--- START Supplied data ---

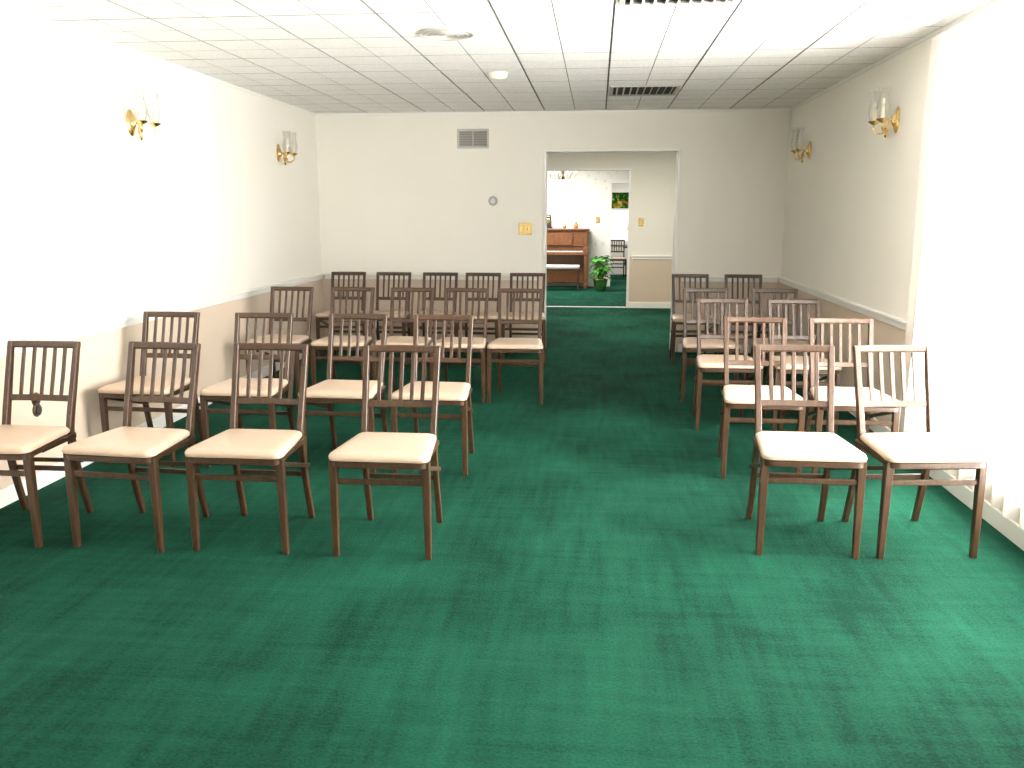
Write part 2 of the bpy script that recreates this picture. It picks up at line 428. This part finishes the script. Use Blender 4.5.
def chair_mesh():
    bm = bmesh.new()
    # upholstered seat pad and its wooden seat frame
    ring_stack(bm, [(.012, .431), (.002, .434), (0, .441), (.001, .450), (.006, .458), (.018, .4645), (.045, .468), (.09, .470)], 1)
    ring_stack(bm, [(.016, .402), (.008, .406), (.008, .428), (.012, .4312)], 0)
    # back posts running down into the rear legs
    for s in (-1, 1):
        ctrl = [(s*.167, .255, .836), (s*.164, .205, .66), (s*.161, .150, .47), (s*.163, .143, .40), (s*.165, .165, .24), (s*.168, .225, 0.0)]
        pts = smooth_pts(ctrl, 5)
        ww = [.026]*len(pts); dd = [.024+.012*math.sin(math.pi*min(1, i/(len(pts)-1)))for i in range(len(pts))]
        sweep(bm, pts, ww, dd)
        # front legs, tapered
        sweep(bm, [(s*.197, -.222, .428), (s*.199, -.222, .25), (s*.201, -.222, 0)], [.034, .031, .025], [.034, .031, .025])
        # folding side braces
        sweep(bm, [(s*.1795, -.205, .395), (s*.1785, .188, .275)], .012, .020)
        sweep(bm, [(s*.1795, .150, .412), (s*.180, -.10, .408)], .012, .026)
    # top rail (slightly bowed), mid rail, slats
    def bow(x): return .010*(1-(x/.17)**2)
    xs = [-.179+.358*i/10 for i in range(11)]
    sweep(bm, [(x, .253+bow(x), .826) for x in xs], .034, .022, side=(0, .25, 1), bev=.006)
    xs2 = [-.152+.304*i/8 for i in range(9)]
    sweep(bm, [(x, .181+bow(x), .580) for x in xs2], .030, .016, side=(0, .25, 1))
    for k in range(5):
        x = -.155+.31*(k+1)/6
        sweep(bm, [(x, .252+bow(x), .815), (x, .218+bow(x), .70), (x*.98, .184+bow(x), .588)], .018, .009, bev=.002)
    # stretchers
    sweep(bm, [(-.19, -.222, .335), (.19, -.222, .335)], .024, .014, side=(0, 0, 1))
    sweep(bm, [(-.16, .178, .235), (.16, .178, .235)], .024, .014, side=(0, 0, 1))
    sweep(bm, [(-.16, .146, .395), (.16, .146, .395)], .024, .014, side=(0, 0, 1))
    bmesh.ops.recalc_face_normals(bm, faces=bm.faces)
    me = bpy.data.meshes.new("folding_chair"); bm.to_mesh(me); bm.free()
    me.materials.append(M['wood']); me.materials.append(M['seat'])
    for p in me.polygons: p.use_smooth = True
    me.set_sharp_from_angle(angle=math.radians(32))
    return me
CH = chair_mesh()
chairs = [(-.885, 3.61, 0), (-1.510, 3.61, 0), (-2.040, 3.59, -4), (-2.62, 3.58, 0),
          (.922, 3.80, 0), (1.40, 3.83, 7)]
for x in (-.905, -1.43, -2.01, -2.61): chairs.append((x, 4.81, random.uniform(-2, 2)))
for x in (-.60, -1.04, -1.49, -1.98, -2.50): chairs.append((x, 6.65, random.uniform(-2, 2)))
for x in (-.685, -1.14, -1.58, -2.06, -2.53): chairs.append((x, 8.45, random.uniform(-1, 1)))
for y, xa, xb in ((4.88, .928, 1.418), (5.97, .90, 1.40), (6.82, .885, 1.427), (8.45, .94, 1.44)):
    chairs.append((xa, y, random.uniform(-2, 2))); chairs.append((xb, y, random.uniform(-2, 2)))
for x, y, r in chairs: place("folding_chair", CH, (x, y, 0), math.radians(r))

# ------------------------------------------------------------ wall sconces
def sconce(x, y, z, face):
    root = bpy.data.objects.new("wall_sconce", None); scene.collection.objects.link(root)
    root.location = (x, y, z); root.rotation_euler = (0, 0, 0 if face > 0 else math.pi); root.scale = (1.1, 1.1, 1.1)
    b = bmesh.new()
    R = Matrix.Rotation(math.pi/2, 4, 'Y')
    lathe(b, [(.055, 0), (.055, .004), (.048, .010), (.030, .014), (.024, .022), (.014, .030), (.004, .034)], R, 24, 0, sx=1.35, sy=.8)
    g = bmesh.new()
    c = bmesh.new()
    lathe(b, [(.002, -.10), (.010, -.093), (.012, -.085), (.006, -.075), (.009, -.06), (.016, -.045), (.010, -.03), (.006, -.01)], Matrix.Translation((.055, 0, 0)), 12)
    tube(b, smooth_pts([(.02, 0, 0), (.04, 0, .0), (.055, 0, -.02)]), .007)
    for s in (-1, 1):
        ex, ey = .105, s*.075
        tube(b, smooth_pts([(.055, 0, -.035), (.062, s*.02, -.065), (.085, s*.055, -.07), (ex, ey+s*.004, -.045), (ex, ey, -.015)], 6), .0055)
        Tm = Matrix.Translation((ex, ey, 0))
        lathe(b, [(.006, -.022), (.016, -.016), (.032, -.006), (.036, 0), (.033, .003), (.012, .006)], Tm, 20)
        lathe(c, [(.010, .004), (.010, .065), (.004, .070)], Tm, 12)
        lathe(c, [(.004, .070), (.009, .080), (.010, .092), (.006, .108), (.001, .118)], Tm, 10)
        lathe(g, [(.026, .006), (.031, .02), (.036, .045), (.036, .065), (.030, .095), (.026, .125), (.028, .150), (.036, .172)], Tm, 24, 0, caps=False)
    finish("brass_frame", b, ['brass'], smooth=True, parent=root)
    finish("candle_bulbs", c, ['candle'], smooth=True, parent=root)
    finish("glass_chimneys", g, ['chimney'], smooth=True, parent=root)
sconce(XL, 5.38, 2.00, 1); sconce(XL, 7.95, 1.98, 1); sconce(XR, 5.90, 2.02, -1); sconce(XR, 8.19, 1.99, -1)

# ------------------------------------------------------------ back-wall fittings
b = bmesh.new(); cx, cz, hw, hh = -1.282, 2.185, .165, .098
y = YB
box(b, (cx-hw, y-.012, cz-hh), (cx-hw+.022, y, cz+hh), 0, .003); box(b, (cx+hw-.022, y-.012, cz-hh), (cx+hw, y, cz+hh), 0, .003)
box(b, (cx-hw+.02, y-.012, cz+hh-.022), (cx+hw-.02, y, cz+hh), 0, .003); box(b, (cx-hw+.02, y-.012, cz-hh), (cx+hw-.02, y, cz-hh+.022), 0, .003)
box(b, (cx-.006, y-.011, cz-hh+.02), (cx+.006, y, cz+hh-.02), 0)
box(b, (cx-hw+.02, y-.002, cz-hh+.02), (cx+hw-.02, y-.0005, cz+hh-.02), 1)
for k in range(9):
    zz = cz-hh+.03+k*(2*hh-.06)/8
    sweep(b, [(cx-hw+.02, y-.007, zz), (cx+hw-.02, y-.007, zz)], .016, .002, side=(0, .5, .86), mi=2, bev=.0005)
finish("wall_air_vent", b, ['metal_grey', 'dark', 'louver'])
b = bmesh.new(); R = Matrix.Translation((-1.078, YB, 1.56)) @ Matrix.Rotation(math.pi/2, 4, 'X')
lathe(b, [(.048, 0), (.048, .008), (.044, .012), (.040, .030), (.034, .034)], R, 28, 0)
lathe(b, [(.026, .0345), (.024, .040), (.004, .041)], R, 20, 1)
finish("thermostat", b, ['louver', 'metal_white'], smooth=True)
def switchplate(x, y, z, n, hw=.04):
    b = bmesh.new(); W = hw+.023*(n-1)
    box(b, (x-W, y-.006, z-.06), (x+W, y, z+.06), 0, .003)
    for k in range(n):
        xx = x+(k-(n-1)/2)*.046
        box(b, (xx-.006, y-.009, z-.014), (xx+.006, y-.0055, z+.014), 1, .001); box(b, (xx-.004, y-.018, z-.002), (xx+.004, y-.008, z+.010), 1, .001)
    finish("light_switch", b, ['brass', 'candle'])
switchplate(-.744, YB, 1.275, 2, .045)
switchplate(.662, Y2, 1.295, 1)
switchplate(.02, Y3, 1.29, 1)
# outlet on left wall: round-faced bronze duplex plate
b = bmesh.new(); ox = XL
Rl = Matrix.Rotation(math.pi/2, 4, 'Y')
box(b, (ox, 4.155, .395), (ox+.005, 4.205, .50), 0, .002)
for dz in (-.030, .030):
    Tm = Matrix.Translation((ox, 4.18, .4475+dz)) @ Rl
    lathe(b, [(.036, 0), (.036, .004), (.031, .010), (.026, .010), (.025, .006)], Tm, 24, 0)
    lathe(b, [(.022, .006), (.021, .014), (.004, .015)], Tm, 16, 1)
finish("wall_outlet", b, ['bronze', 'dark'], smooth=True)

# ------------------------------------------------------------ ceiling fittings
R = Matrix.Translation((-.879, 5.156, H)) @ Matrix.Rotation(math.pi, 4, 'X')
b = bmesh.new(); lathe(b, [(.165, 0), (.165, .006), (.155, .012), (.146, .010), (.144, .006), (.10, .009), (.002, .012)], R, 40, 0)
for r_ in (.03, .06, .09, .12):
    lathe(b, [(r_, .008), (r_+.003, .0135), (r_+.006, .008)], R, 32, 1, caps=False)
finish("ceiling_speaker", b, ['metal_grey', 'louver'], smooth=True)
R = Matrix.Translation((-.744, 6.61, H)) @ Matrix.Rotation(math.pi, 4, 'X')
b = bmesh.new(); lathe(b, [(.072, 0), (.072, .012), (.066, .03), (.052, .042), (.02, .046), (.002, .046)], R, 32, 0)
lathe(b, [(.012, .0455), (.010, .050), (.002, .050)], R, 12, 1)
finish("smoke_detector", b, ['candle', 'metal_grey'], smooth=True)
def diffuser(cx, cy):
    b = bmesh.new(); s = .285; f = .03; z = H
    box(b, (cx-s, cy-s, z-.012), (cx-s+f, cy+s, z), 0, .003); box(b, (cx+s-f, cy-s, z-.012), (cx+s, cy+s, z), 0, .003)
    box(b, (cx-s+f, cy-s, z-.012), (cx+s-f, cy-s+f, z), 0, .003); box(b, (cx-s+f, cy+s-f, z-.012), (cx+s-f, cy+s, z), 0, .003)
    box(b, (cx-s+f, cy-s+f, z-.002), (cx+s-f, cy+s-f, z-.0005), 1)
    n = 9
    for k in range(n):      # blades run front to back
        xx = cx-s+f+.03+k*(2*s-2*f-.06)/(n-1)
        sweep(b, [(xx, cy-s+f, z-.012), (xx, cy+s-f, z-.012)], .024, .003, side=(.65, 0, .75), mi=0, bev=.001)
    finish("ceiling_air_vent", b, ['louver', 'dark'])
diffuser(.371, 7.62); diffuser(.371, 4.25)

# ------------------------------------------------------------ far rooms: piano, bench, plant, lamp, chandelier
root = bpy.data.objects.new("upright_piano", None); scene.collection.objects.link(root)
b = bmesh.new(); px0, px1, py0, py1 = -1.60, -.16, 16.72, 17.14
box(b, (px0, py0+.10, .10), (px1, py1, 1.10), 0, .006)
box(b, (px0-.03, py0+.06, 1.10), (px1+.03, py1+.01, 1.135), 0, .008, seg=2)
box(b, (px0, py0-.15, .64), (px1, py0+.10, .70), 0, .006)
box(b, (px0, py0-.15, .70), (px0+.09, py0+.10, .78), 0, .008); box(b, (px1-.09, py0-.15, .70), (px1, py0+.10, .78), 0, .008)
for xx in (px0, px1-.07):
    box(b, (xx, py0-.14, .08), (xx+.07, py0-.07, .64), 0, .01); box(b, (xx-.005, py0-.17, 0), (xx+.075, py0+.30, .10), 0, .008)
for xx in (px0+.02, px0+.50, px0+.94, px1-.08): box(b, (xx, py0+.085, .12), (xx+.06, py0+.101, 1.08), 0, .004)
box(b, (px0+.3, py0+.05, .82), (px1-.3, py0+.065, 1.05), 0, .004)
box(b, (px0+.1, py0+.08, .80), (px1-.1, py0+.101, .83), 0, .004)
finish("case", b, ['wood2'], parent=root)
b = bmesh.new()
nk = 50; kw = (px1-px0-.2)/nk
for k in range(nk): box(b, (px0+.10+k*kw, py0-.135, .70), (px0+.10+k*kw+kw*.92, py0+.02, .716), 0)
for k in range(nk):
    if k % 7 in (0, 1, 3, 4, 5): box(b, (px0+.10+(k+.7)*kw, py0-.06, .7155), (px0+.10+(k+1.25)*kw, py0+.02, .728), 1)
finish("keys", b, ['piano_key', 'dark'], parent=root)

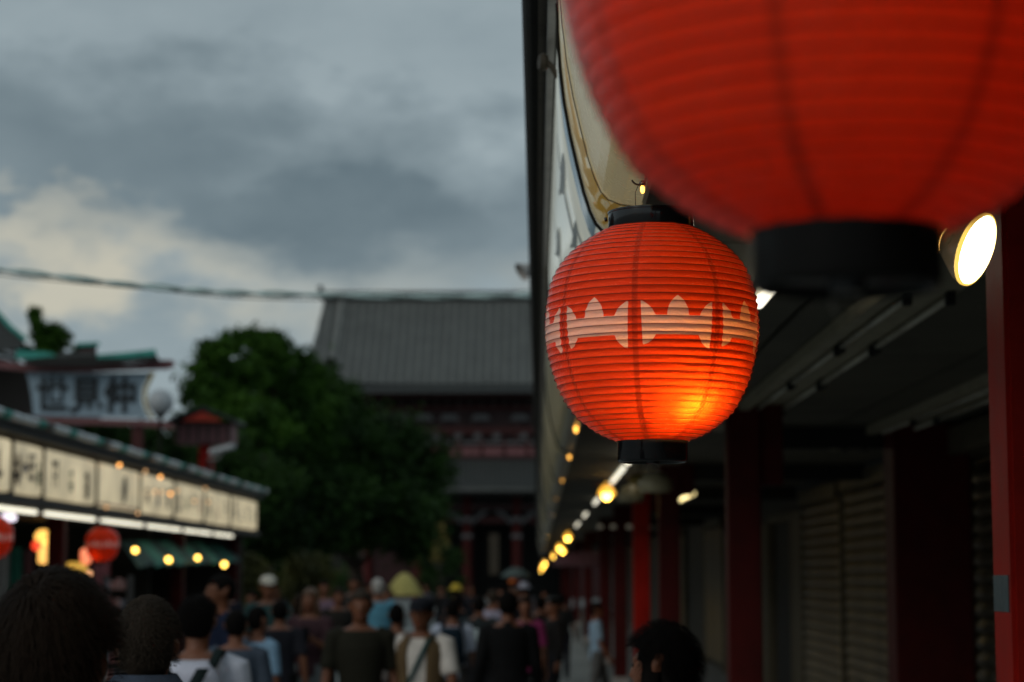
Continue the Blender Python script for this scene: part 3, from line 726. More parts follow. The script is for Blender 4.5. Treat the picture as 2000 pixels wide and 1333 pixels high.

--- END Supplied data ---

Objective:
Determine the number of lines in these entries that contain the word "scene", and write only that number.

Answer for this exercise:
3